Librairie Le Passeur de l'Isle (L'Isle-sur-la-Sorgue)

1902. La Montagne Pelée en Martinique a tué 30 000 personnes en 90 secondes et rasé la ville de Saint-Pierre. Daniel Picouly retrace les heures précédant l’éruption dans un roman captivant !

I l y a de la poésie dans l’inéluctabilité de la fin des habitants de la ville de Saint-Pierre. On le sait, l’issue sera fatale pour le plus grand nombre d’entre eux. Pourtant, Daniel Picouly nous passionne autour de ces vies sur le point de basculer. C’est d’abord le ton qui captive, cette voix qui s’élève, qui gronde.
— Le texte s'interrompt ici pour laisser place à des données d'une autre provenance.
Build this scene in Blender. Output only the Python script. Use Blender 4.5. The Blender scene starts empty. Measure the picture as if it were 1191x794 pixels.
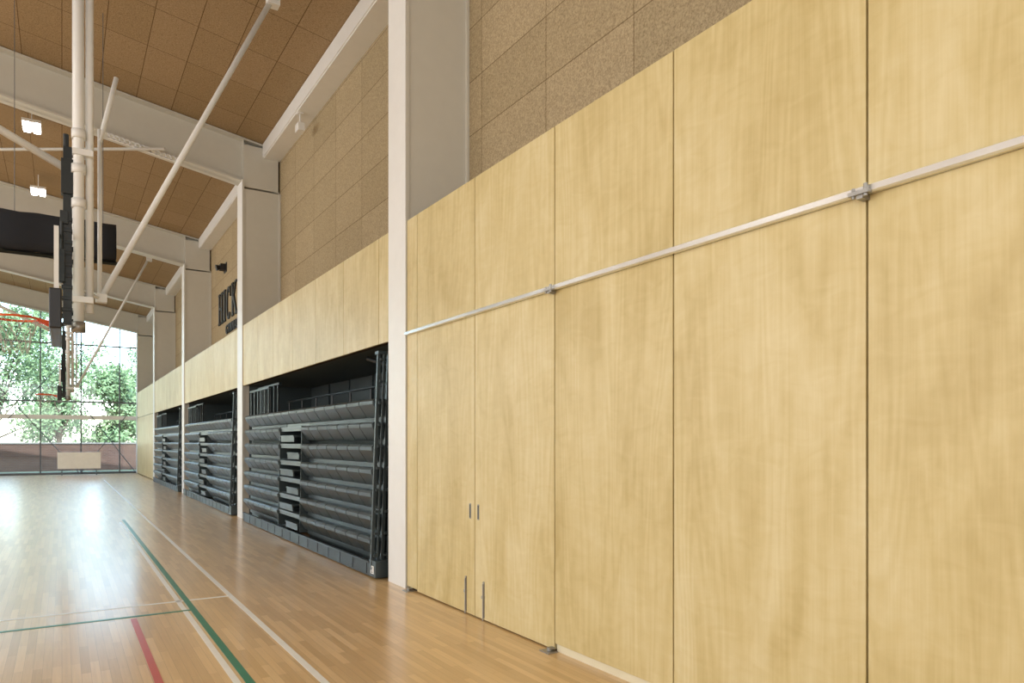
import bpy, bmesh, math, random
from mathutils import Vector, Matrix
random.seed(7)
scene = bpy.context.scene
COL = scene.collection
try:
    scene.view_settings.view_transform = 'Standard'
except Exception:
    pass

# ------------------------------------------------------------------ materials
def new_mat(name):
    m = bpy.data.materials.new(name); m.use_nodes = True
    nt = m.node_tree
    b = nt.nodes['Principled BSDF']
    return m, nt, b

def simple(name, col, rough=0.5, metal=0.0, var=0.03, scale=6.0, spec=0.5, bump=0.0):
    m, nt, b = new_mat(name)
    geo = nt.nodes.new('ShaderNodeNewGeometry')
    n = nt.nodes.new('ShaderNodeTexNoise'); n.inputs['Scale'].default_value = scale
    n.inputs['Detail'].default_value = 3
    nt.links.new(geo.outputs['Position'], n.inputs['Vector'])
    r = nt.nodes.new('ShaderNodeValToRGB')
    r.color_ramp.elements[0].position = 0.3; r.color_ramp.elements[1].position = 0.7
    r.color_ramp.elements[0].color = (*[c*(1-var) for c in col], 1)
    r.color_ramp.elements[1].color = (*[min(1, c*(1+var)) for c in col], 1)
    nt.links.new(n.outputs['Fac'], r.inputs['Fac'])
    nt.links.new(r.outputs['Color'], b.inputs['Base Color'])
    b.inputs['Roughness'].default_value = rough
    b.inputs['Metallic'].default_value = metal
    b.inputs['Specular IOR Level'].default_value = spec
    if bump:
        bp = nt.nodes.new('ShaderNodeBump'); bp.inputs['Strength'].default_value = bump
        bp.inputs['Distance'].default_value = 0.01
        nt.links.new(n.outputs['Fac'], bp.inputs['Height'])
        nt.links.new(bp.outputs['Normal'], b.inputs['Normal'])
    return m

def math_node(nt, op, a, b=None):
    n = nt.nodes.new('ShaderNodeMath'); n.operation = op
    for i, v in enumerate((a, b)):
        if v is None: continue
        if isinstance(v, (int, float)): n.inputs[i].default_value = v
        else: nt.links.new(v, n.inputs[i])
    return n.outputs[0]

def birch(name, dark, mid, light):
    m, nt, b = new_mat(name)
    geo = nt.nodes.new('ShaderNodeNewGeometry')
    oi = nt.nodes.new('ShaderNodeObjectInfo')
    off = nt.nodes.new('ShaderNodeVectorMath'); off.operation = 'SCALE'
    off.inputs[0].default_value = (3.1, 17.3, 41.7)
    nt.links.new(oi.outputs['Random'], off.inputs['Scale'])
    add = nt.nodes.new('ShaderNodeVectorMath'); add.operation = 'ADD'
    nt.links.new(geo.outputs['Position'], add.inputs[0]); nt.links.new(off.outputs[0], add.inputs[1])
    def noise(scl, scale, detail, dist=0.0):
        mp = nt.nodes.new('ShaderNodeMapping'); mp.inputs['Scale'].default_value = scl
        nt.links.new(add.outputs[0], mp.inputs['Vector'])
        n = nt.nodes.new('ShaderNodeTexNoise'); n.inputs['Scale'].default_value = scale
        n.inputs['Detail'].default_value = detail; n.inputs['Distortion'].default_value = dist
        nt.links.new(mp.outputs[0], n.inputs['Vector'])
        return n.outputs['Fac']
    cloud = noise((1, 1, .45), 1.9, 4, .9)
    flame = noise((1, 1.5, .16), 1.5, 2, 0.3)
    rings = math_node(nt, 'FRACT', math_node(nt, 'MULTIPLY', flame, 18.0))
    rings = math_node(nt, 'ABSOLUTE', math_node(nt, 'SUBTRACT', rings, 0.5))
    grain = noise((1, 1, .02), 90, 3)
    fleck = noise((1, 1, .09), 22, 3, .4)
    curl = noise((1, 1, 2.1), 4.5, 3, 1.3)
    f = math_node(nt, 'ADD', math_node(nt, 'MULTIPLY', cloud, .52), math_node(nt, 'MULTIPLY', rings, .13))
    f = math_node(nt, 'ADD', f, math_node(nt, 'MULTIPLY', grain, .12))
    f = math_node(nt, 'ADD', f, math_node(nt, 'MULTIPLY', fleck, .13))
    f = math_node(nt, 'ADD', f, math_node(nt, 'MULTIPLY', curl, .16))
    f = math_node(nt, 'ADD', f, math_node(nt, 'MULTIPLY', oi.outputs['Random'], .06))
    r = nt.nodes.new('ShaderNodeValToRGB')
    e = r.color_ramp.elements
    e[0].position = .37; e[0].color = (*dark, 1)
    e[1].position = .69; e[1].color = (*light, 1)
    k = e.new(.53); k.color = (*mid, 1)
    nt.links.new(f, r.inputs['Fac'])
    nt.links.new(r.outputs[0], b.inputs['Base Color'])
    b.inputs['Roughness'].default_value = .4
    b.inputs['Specular IOR Level'].default_value = .35
    return m

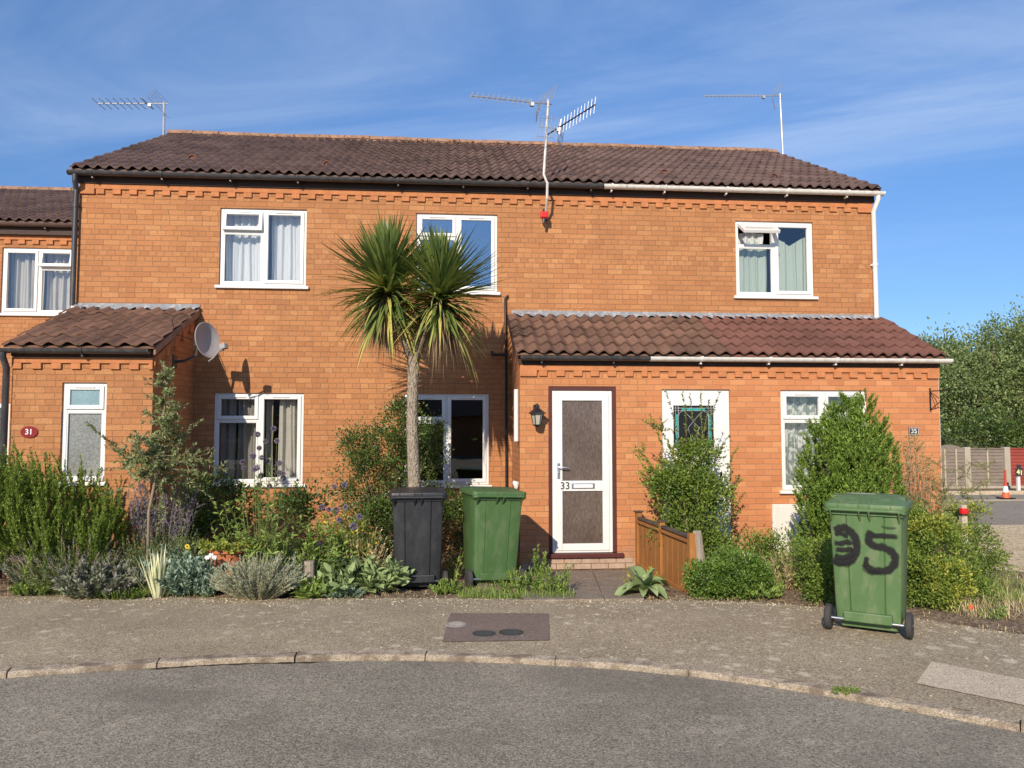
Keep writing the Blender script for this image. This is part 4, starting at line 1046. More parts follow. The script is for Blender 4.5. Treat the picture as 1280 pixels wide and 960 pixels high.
# sprayed digits as thin layers of paint on the rear panel
NS = NT('black_spray_paint')
tco = NS.obj(); 
n1 = NS.noise(NS.scale(tco, (1,1,1)), 28, 5, .75)
att = NS.n('ShaderNodeAttribute'); att.attribute_name = 'edge'
al = NS.ramp(NS.math('ADD', NS.math('MULTIPLY', att.outputs['Fac'], 1.1), NS.math('MULTIPLY', NS.math('SUBTRACT', n1, .5), 1.1)), [(.25, 0), (.98, .97)])
pb = NS.bsdf((.012,.012,.012), .6, 0, .3); tb = NS.n('ShaderNodeBsdfTransparent'); mx = NS.n('ShaderNodeMixShader')
NS.l(al, mx.inputs[0]); NS.l(tb.outputs[0], mx.inputs[1]); NS.l(pb, mx.inputs[2]); NS.fin(mx.outputs[0])
M['spray'] = NS.m
def stroke(pts, w, lift, fade=1.0):
    P2 = [Vector((p[0], p[1], 0)) for p in pts]; dense = []
    for i in range(len(P2)-1):
        p0 = P2[max(i-1, 0)]; p1 = P2[i]; p2 = P2[i+1]; p3 = P2[min(i+2, len(P2)-1)]
        for k in range(8):
            u = k/8; dense.append(.5*((2*p1)+(p2-p0)*u+(2*p0-5*p1+4*p2-p3)*u*u+(3*p1-p0-3*p2+p3)*u**3))
    dense.append(P2[-1]); vs = []; fs = []; ed = []; cols = (-1, -.5, 0, .5, 1)
    for i, p in enumerate(dense):
        d = (dense[min(i+1, len(dense)-1)]-dense[max(i-1, 0)]).normalized(); nn = Vector((-d.y, d.x, 0))
        e = min(1, i/4+.1, (len(dense)-1-i)/4+.1)
        for c in cols:
            q = p+nn*c*w*(1+.08*math.sin(i*.9)); vs.append((q.x, face_y(q.y)-lift, q.y)); ed.append((1-abs(c)**2.2)*e*fade)
    for i in range(len(dense)-1):
        for k in range(4): a = i*5+k; fs.append((a, a+1, a+6, a+5))
    me = bpy.data.meshes.new('paint_stroke'); me.from_pydata(vs, [], fs); at_ = me.attributes.new('edge', 'FLOAT', 'POINT'); at_.data.foreach_set('value', ed); me.update()
    return me
def bx(px, pz): return ((px-300)/350*.52+.012, .875-(pz-240)/600*.80)   # enlarged crop pixels to the panel
strokes = [
 ([(135,305),(165,290),(190,283),(225,310),(245,350),(248,400),(235,450),(205,480),(165,492),(120,475)], 23),
 ([(140,330),(165,318),(190,325),(200,345)], 13), ([(135,375),(170,378),(205,365),(225,385)], 15),
 ([(140,412),(175,415),(210,410),(232,400)], 15), ([(135,445),(165,460),(205,450),(235,425)], 16), ([(118,470),(150,500),(200,505),(245,470)], 13),
 ([(300,300),(330,318),(380,315),(452,317)], 15), ([(322,285),(312,320),(310,355),(335,378),(385,385),(425,415),(430,460),(405,505),(360,522),(310,515),(280,480)], 22),
 ([(270,510),(310,535),(370,530)], 15), ([(365,258),(400,268),(455,265)], 8), ([(300,440),(292,480),(300,500)], 14)]
parts_ = []
vsA = []; 
me_all = None
bmj = bmesh.new()
for k, (pp, w) in enumerate(strokes):
    me = stroke([bx(*p) for p in pp], w*.00185, .003+.0006*k, .62 if w < 10 or k in (5, 8) else 1.0)
    bmj.from_mesh(me); bpy.data.meshes.remove(me)
me = bpy.data.meshes.new('painted_number'); bmj.to_mesh(me); bmj.free()
o = link_mesh('painted_number', me, M['spray'], body35, True, local=True); o['label'] = 'black sprayed number 35'
# bird dropping / pale label on the lid
m = MB(); m.loft([[Vector((-.06+.0+.11*math.cos(2*PI*k/14)*(1+.15*math.sin(k*3.1)), .12+.045*math.sin(2*PI*k/14)*(1+.25*math.sin(k*2.3)), zz)) for k in range(14)] for zz in (1.06, 1.0685)])
m.build('sticker', M['iron_pale'], lid35, local=True)

# ---------------------------------------------------------------- foliage tools
def unit(a): return a/np.maximum(np.linalg.norm(a, axis=1, keepdims=True), 1e-9)
class Fol:
    def __init__(s): s.b = []; s.d = []; s.n = []; s.L = []; s.W = []
    def add(s, b, d, L, W, nrm=None):
        b = np.atleast_2d(b); N_ = len(b); d = unit(np.broadcast_to(d, (N_, 3)).astype(float))
        if nrm is None: nrm = rng.normal(size=(N_, 3))+np.array([0, -.3, .9])
        s.b.append(b); s.d.append(d); s.n.append(nrm); s.L.append(np.broadcast_to(L, N_)); s.W.append(np.broadcast_to(W, N_))
    def build(s, name, mat, parent, fold=.12):
        b = np.vstack(s.b); d = np.vstack(s.d); n = np.vstack(s.n); L = np.concatenate(s.L)[:, None]; W = np.concatenate(s.W)[:, None]
        side = unit(np.cross(d, n)); up = unit(np.cross(side, d)); N_ = len(b)
        V = np.empty((N_, 6, 3)); V[:, 0] = b; V[:, 1] = b+d*L*.35+side*W*.5+up*W*fold; V[:, 2] = b+d*L*.72+side*W*.36+up*W*fold*.5
        V[:, 3] = b+d*L-up*L*.08; V[:, 4] = b+d*L*.72-side*W*.36+up*W*fold*.5; V[:, 5] = b+d*L*.35-side*W*.5+up*W*fold
        q = np.array([[0, 1, 2, 5], [5, 2, 3, 4]]); q = np.array([[0,1,2,3],[0,3,4,5]])
        Fq = (np.arange(N_)[:, None, None]*6+q[None]).reshape(-1, 4)
        return np_mesh(name, V.reshape(-1, 3), Fq, mat, parent)
def sph(n):
    v = rng.normal(size=(n, 3)); return unit(v)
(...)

Celle de la Montagne Pelée qui nous raconte pourquoi le drame va arriver. En choisissant ce narrateur omniscient et distancié à la fois, Daniel Picouly offre une place de choix au lecteur, observateur privilégié de la catastrophe. Les hommes ont peut-être été un peu trop égoïstes, un peu trop inattentifs aux signes, trop pressés de gagner de l’argent et des terres, et le volcan, comme une vengeance divine, va s’abattre sur la ville et ses habitants. Il y a Louise et Othello qui tentent de s’aimer, en dépit du protecteur de celle-ci qui pensait bien se garder la jouvencelle ; il y a Julie, la mère adoptive d’Othello, qui aime comme elle respire ; il y a les hommes de pouvoir obsédés par les élections ; il y a ceux qui fuient et ceux qui pensent pouvoir défier les éléments. Lorsqu’ils sont confrontés aux drames, les hommes révèlent leur vraie nature et la Montagne n’en finit pas de nous raconter les turpitudes et les faiblesses des uns et des autres. Mais le volcan est aussi attentif aux signes, il nous raconte cette vie qui l’habite, cette colère qu’il doit laisser sortir et cette montagne prête à se déchaîner se révèle un personnage très attachant. Cette galerie de personnages fait écho à nos sociétés actuelles et au mépris qu’elles expriment parfois face aux signaux d’alerte envoyés par la nature. Un magnifique texte qui nous emporte dans un monde aux résonances contemporaines et nous rappelle toute la fragilité de la condition humaine face aux éléments.